(begin)

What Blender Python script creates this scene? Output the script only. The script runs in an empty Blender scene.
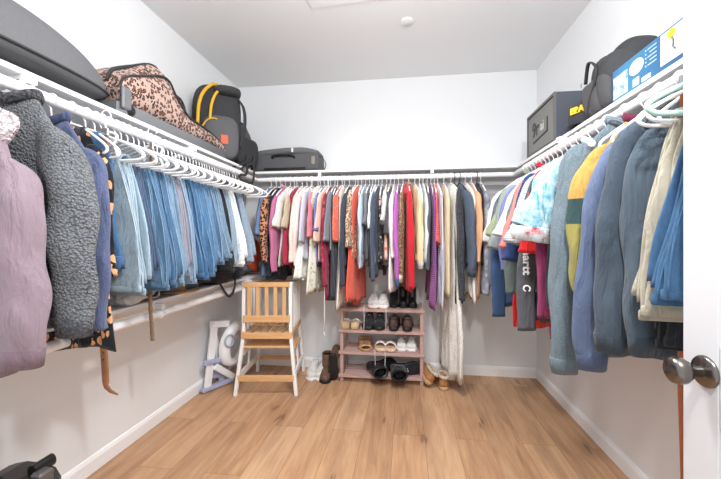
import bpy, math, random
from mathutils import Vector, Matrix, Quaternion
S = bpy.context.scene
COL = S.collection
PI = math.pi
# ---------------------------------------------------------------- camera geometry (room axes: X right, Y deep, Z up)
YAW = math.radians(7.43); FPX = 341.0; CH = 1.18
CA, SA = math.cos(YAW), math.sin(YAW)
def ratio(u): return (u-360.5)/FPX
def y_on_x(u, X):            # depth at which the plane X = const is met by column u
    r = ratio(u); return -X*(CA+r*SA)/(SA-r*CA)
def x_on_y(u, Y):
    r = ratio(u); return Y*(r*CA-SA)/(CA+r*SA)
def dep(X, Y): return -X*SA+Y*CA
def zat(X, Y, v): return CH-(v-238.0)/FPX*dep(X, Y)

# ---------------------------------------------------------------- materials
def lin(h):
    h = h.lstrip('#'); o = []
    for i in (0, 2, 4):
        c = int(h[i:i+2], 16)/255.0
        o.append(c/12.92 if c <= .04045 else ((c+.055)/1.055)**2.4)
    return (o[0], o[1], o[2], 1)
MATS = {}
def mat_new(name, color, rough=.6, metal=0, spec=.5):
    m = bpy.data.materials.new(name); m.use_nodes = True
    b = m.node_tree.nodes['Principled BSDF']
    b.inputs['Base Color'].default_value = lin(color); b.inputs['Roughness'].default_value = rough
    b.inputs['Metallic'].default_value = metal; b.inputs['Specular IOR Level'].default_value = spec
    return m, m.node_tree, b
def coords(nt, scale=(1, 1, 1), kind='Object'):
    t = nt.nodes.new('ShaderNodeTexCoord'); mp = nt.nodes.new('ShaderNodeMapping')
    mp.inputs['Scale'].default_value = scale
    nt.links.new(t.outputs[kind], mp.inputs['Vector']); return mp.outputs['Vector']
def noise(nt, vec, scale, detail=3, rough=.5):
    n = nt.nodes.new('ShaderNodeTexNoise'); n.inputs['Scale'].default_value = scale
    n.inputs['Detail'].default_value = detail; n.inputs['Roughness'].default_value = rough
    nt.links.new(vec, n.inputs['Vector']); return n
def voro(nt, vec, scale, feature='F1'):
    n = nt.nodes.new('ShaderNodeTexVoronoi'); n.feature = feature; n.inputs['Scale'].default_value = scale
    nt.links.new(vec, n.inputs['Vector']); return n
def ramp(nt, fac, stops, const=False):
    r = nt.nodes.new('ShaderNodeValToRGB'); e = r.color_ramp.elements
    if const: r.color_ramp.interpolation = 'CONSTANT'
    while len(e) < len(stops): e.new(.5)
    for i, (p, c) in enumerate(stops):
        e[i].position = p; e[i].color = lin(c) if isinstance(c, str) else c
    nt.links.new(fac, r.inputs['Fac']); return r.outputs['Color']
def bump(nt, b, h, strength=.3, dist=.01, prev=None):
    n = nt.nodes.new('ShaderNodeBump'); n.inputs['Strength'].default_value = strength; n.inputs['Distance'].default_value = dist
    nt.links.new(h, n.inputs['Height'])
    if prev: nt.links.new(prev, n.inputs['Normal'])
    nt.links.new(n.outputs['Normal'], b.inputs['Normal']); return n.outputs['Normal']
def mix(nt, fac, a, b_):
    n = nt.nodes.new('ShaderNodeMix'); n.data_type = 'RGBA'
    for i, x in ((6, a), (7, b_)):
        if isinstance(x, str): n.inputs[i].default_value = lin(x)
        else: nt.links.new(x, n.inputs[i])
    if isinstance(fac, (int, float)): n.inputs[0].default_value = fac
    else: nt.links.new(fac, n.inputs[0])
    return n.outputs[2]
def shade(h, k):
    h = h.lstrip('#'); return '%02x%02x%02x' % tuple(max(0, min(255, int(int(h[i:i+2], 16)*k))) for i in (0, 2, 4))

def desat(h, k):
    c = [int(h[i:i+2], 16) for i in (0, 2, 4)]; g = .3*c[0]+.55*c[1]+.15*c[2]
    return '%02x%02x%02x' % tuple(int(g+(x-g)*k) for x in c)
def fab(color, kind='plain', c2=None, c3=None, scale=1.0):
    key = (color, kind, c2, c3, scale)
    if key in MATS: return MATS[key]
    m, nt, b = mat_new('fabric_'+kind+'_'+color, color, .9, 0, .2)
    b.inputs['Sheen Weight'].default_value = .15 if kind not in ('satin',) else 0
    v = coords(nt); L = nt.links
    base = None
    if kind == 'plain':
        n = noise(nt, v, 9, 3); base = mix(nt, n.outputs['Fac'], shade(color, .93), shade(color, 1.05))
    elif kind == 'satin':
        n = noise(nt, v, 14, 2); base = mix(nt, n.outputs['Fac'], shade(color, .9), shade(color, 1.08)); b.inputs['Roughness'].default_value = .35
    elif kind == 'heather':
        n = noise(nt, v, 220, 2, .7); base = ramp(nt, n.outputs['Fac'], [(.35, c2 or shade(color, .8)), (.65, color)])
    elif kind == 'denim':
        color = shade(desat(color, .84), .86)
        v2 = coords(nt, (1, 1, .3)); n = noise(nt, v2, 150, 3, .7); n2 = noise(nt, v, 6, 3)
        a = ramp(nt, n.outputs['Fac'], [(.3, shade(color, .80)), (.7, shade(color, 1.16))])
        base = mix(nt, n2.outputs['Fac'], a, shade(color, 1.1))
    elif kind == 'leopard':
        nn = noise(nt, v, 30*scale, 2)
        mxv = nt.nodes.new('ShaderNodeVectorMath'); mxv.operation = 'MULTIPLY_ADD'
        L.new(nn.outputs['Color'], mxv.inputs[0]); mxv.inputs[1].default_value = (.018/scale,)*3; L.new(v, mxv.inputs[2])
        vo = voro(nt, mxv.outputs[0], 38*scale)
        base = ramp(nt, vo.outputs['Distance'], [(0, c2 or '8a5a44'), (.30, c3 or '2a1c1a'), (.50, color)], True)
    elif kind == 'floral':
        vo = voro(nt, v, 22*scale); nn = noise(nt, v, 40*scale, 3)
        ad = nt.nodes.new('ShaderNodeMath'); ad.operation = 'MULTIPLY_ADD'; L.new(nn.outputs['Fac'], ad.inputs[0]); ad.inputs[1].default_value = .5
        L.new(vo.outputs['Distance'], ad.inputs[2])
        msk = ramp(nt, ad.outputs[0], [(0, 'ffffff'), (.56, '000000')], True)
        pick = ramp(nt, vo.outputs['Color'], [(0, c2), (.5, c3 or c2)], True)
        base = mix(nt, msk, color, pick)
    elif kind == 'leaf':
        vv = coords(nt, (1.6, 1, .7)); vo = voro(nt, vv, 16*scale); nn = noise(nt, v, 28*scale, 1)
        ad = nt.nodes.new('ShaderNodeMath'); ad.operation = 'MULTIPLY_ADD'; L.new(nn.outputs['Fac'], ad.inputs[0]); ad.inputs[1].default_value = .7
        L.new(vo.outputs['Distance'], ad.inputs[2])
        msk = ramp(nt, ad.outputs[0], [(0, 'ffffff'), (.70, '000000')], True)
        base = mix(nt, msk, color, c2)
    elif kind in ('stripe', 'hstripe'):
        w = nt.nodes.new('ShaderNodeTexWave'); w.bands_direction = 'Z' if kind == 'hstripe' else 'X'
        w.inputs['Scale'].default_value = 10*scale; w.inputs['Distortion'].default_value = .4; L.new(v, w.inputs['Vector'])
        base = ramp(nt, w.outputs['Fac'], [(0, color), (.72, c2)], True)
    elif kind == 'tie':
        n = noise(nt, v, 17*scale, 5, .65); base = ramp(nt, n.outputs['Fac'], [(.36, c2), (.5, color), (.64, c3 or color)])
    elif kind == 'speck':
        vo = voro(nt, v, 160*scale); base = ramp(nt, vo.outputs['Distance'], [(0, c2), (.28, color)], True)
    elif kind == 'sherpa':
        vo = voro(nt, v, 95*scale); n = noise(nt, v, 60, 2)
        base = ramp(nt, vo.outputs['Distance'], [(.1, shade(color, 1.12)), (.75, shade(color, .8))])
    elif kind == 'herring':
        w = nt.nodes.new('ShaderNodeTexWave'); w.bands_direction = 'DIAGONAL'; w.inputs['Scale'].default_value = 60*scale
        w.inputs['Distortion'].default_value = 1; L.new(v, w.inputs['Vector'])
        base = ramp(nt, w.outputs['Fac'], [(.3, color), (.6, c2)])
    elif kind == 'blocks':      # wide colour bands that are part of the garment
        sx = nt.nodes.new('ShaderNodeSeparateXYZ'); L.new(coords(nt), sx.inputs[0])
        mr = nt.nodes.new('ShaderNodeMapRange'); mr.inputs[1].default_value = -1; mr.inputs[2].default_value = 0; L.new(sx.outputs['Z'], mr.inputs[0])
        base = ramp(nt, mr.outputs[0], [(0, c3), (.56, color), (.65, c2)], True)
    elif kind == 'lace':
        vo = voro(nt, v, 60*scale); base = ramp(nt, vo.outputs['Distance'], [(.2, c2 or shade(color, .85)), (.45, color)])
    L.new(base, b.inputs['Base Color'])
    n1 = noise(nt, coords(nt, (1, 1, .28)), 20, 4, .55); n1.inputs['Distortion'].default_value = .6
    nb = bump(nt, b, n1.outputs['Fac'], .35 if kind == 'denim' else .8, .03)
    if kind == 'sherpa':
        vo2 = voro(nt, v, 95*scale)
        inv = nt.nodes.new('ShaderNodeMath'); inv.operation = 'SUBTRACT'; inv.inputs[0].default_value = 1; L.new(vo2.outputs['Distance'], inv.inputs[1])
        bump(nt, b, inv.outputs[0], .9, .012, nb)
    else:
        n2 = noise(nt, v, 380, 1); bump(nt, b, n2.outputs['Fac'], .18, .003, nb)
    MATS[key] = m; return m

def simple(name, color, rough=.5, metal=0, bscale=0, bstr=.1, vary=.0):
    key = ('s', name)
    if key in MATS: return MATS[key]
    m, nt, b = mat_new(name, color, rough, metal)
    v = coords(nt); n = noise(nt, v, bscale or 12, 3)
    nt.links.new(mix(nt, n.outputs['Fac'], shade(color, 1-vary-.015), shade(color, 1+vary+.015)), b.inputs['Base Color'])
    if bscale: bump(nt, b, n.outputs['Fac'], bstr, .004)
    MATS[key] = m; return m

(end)

## The task
Could the lines from the top of the material through the line with "def zat(X, Y, v): return" be repeated exactly, pictures left out?

## Answer to this task
What Blender Python script creates this scene? Output the script only. The script runs in an empty Blender scene.
import bpy, math, random
from mathutils import Vector, Matrix, Quaternion
S = bpy.context.scene
COL = S.collection
PI = math.pi
# ---------------------------------------------------------------- camera geometry (room axes: X right, Y deep, Z up)
YAW = math.radians(7.43); FPX = 341.0; CH = 1.18
CA, SA = math.cos(YAW), math.sin(YAW)
def ratio(u): return (u-360.5)/FPX
def y_on_x(u, X):            # depth at which the plane X = const is met by column u
    r = ratio(u); return -X*(CA+r*SA)/(SA-r*CA)
def x_on_y(u, Y):
    r = ratio(u); return Y*(r*CA-SA)/(CA+r*SA)
def dep(X, Y): return -X*SA+Y*CA
def zat(X, Y, v): return CH-(v-238.0)/FPX*dep(X, Y)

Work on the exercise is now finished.